(March 10, 2016 at 1:26 pm)Rhythm Wrote: I think that people are so far removed from the one that they really have no idea what's involved. They, maybe, planted a tomato in their yard once and they think "hell, this isn't so hard". No, that's not very hard. It's not farming, though. Farming is the thing that people with lots of money leaning on -many- degrees..both their own and entire universities of others, do.
This is true, and why I didn't want to touch that analogy. The basics of farming are pretty simple, but that doesn't mean any idiot can be good at it. Put me on a farm and tell me to produce a yield, and I'd be lost.
Quote:Even when it comes to doctors, the water is muddy....it's easy to imagine that the job is "worth more", in some sense, than another. OTOH, I;d worry more about my health and wellbeing if all of our sanitation workers (read:trashmen) went on strike than if all our doctors went on strike. Sure, people will pay whatever they'll pay, and people will accept whatever wage they'll accept...but to imagine there's some profound underlying logic or demonstrable scale that justifies the disparity between farmers and coders, doctors and trashmen.......well, gl with that.

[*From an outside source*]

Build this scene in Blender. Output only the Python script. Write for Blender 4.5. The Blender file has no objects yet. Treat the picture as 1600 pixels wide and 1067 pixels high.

That goes into another aspect of the debate. Should compensation be reliant on the difficulty and knowledge requirements of a job? The physical or mental demands of the job? The job's role in allowing a stable, functional and advanced society to function?
I think we can all agree that a doctor is a more vital job than a burger flipper, overall, and deserves very good compensation, but should that mean the burger flipper doesn't deserve a living wage? That's not an argument that makes sense to me.